There is growing recognition that making information and family support more widely available would help more parents be successful. Unfortunately community assessments have revealed the need far outstrips the local capacity to respond.


OPPORTUNITIES FOR PARENTING EDUCATION VARY WIDELY

Formal education about parenting is provided through classes or groups that teach parents about child care, child development and child management. Classes are often targeted at teen parents, but also may be directed at other specific groups of parents, or may be generally available. 

Parenting education is sponsored by a wide variety of organizations. Most parenting education offerings are underwritten by community funds, although some communities in Michigan have used state Children’s Trust Fund grants. Offerings within any community tend to be sporadic rather than consistently available. 

Parenting education is also available through print materials such as newsletters,   pamphlets, brochures, age-specific wheels, books, magazines, as well as audio and video tapes.3  For most parents, particularly the most disadvantaged, there is not much available unless the family comes to the attention of a state agency through a complaint to child protective services or a provider referral for special services.  

PARENTING EDUCATION COVERS A VARIETY OF INFORMAL AND FORMAL ACTIVITIES

Family support—the exchange of information, reassurance, and services—is provided through a range of informal and formal activities. Informal activities encompass get-togethers for neighborhood mothers as well as the information, advice and support provided by child care providers, alternative school educators and health professionals in the course of their interactions with parents. More formally organized family supports include scheduled play groups that provide an opportunity for interaction with other parents and professionals, home visiting programs, and family resource centers. 

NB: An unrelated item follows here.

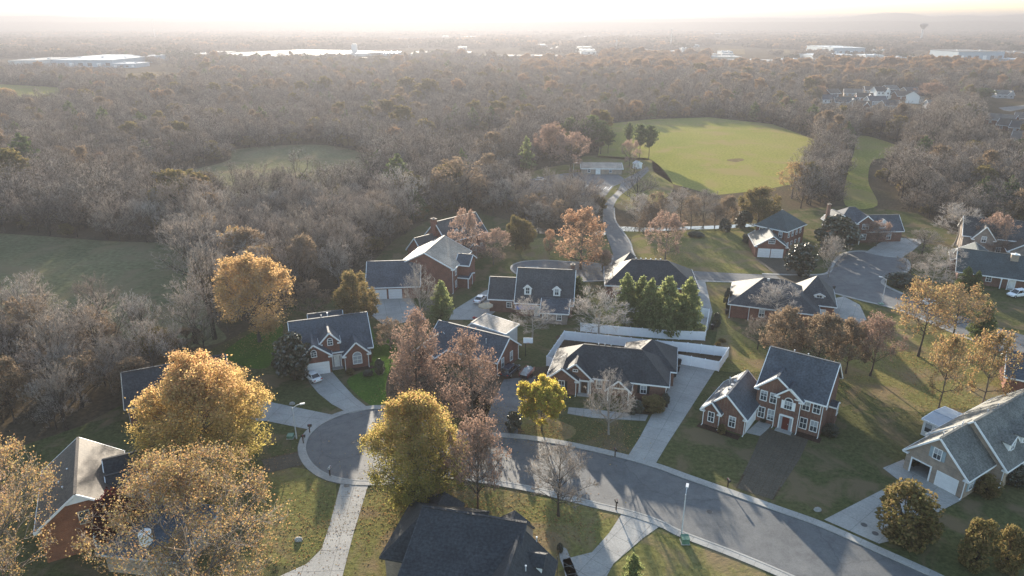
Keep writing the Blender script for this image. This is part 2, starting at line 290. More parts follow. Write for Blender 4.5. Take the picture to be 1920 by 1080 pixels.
def smooth(pts, n=6, closed=False):
    """Catmull-Rom through points"""
    P = [np.array(p, float) for p in pts]; out = []
    m = len(P); rng = range(m) if closed else range(m - 1)
    for i in rng:
        a = P[i - 1] if (i > 0 or closed) else P[i]; b = P[i]; c = P[(i + 1) % m]; d = P[(i + 2) % m] if (i + 2 < m or closed) else c
        for k in range(n):
            t = k / n
            out.append(0.5 * ((2 * b) + (-a + c) * t + (2 * a - 5 * b + 4 * c - d) * t * t + (-a + 3 * b - 3 * c + d) * t ** 3))
    if not closed: out.append(P[-1])
    return out
def PX(pts): return [G(x, y) for x, y in pts]

# ------------------------------------------------------------------ ground, fields, water
sheet('ground', [(-14000, -300), (14000, -300), (14000, 14000), (-14000, 14000)], 0.0, 'forest_floor')
YARD = [(-900, 2300), (-200, 1300), (-150, 900), (150, 800), (262, 742), (330, 690), (425, 640), (520, 590), (560, 560), (640, 555), (690, 500), (740, 450), (800, 415), (880, 395), (960, 415), (1000, 428), (1128, 432), (1180, 430), (1340, 426), (1400, 410), (1500, 392), (1600, 385), (1720, 400), (1790, 440), (1920, 420), (2200, 440), (2400, 700), (2600, 1300), (2900, 2300)]
sheet('lawn', PX(YARD), 0.02, 'lawn')
MEADOW_R = [(1140, 232), (1225, 223), (1330, 220), (1450, 233), (1528, 262), (1528, 300), (1490, 345), (1420, 358), (1340, 366), (1262, 345), (1225, 322), (1222, 300), (1180, 300), (1120, 295), (1130, 250)]
MEADOW_L = [(-160, 436), (0, 438), (200, 452), (345, 462), (360, 520), (400, 600), (420, 640), (300, 650), (100, 610), (-160, 590)]
MEADOW_M = [(230, 335), (340, 322), (430, 300), (440, 280), (590, 271), (680, 287), (710, 315), (700, 345), (640, 372), (540, 384), (420, 380), (300, 368)]
STRIP_R = [(1615, 254), (1692, 278), (1668, 294), (1636, 302), (1628, 340), (1645, 385), (1585, 385), (1588, 330), (1600, 290)]
PARK = [(960, 345), (1010, 318), (1080, 305), (1100, 292), (1180, 296), (1222, 300), (1262, 345), (1240, 375), (1170, 395), (1120, 372), (960, 380)]
FIELD_T1 = [(235, 140), (345, 136), (350, 172), (228, 170)]
FIELD_T2 = [(-60, 190), (-60, 158), (40, 160), (125, 168), (118, 205), (-60, 210)]
for nm, poly, mt in (('meadow', MEADOW_R, 'meadow'), ('pasture', MEADOW_L, 'pasture'), ('pasture', MEADOW_M, 'pasture'), ('meadow', STRIP_R, 'meadow'), ('park_lawn', PARK, 'lawn_sun_tint'), ('dry_field', FIELD_T1, 'dry_field'), ('meadow', FIELD_T2, 'meadow')):
    sheet(nm, smooth(PX(poly), 1 if poly is MEADOW_R else 5, True), 0.024, mt)
FAR_FIELDS = [[(1308, 104), (1312, 92), (1335, 91), (1336, 104)], [(1345, 102), (1347, 91), (1396, 92), (1397, 102)], [(1445, 100), (1446, 92), (1480, 93), (1482, 100)], [(1625, 102), (1625, 97), (1668, 98), (1668, 103)], [(1785, 122), (1786, 115), (1860, 116), (1862, 124)], [(540, 74), (545, 70), (640, 70), (640, 74)], [(1480, 112), (1482, 108), (1500, 108), (1500, 113)]]
for poly in FAR_FIELDS: sheet('dry_field', PX(poly), 0.03, 'dry_field')
for poly, mt in (([(1185, 445), (1235, 437), (1340, 433), (1420, 440), (1418, 485), (1462, 520), (1420, 514), (1283, 506), (1200, 482)], 'lawn_sun_tint'),  # tan patches paint the sunlit stretches over the plain lawn
                 ([(1325, 530), (1395, 532), (1372, 575), (1362, 605), (1410, 640), (1470, 690), (1330, 690), (1345, 620)], 'lawn_sun_tint'),
                 ([(1560, 690), (1640, 625), (1700, 590), (1830, 620), (1990, 700), (1990, 770), (1800, 765), (1700, 770), (1590, 720)], 'lawn_sun_tint'),
                 ([(690, 600), (710, 640), (742, 640), (742, 768), (700, 764), (650, 715), (690, 690), (700, 650)], 'lawn_green'),
                 ([(425, 655), (520, 600), (528, 640), (500, 690), (440, 680)], 'lawn_green'),
                 ([(690, 925), (790, 935), (900, 915), (1000, 930), (1165, 965), (1110, 1035), (1000, 1080), (640, 1085), (665, 1000)], 'lawn_sun_tint'),
                 ([(495, 890), (560, 878), (630, 910), (600, 1030), (520, 1060), (480, 1000)], 'lawn_sun_tint'),
                 ([(1200, 1012), (1240, 992), (1300, 1010), (1440, 1085), (1130, 1100)], 'lawn_sun_tint'),
                 ([(1000, 450), (1060, 445), (1130, 445), (1140, 480), (1070, 490), (980, 485)], 'lawn_sun_tint'),
                 ([(980, 775), (1075, 800), (1060, 825), (985, 812)], 'lawn_sun_tint')):
    sheet('lawn', smooth(PX(poly), 4, True), 0.028, mt)
for poly in ([(985, 426), (1040, 430), (1128, 434), (1128, 441), (1040, 440), (985, 434)], [(1164, 425), (1215, 427), (1280, 425), (1345, 423), (1425, 419), (1440, 423), (1345, 429), (1285, 431), (1215, 434), (1168, 433)]):
    sheet('creek', smooth(PX(poly), 4, True), 0.032, 'water')
for poly in ([(905, 700), (1060, 690), (1075, 740), (980, 775), (975, 815), (900, 800), (860, 760)], [(1045, 640), (1062, 628), (1250, 640), (1275, 665), (1180, 670), (1060, 668)], [(1275, 655), (1355, 662), (1345, 680), (1275, 668)],
             [(735, 690), (815, 690), (905, 740), (900, 780), (740, 770)], [(1170, 745), (1240, 745), (1235, 770), (1220, 778), (1175, 772)]):
    sheet('bare_soil', smooth(PX(poly), 4, True), 0.033, 'bare_soil')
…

While home visiting programs in Michigan have developed from multiple disciplines, they all provide elements of support and linkage to other services. Depending on their sponsoring agency, home visiting programs focus on different areas and funding sources are diverse. Despite the diversity of sponsors and funding sources, the actual strategies of these various initiatives, especially when targeting families with young children ages 0-3, are very similar. More and more Michigan communities are seeking ways to promote collaboration and coordination of these efforts.

One strategy is to facilitate such coordination is to create family resource centers, which are neighborhood based locations in which diverse services are available.  This mechanism has had limited development in Michigan except for those sponsored by the Department of Human Services that provide neighborhood access to family assistance and child welfare services and sometimes health and mental health services. These centers have generally been located in schools so access may be limited by school hours and enrollment.


1 Betty Hart & Todd R. Risley. (1995)  Everyday Experiences of Young American Children.  Baltimore: Brookes Publishing Co.

2 Greg J. Duncan & Katherine Magnuson. “Can Family Socioeconomic Resources Account for Racial and Ethinic Test Score Gaps?”  The Future of Children. Vol.15, No. 1, Spring  2005, 35-55.

3 The Michigan Association for Infant Mental Health presents information about the behaviors and appropriate parental response at various stages of social emotional development of young children in a wheel format, and the Michigan Dental Association uses a wheel to show appropriate infant/toddler dental care as children develop.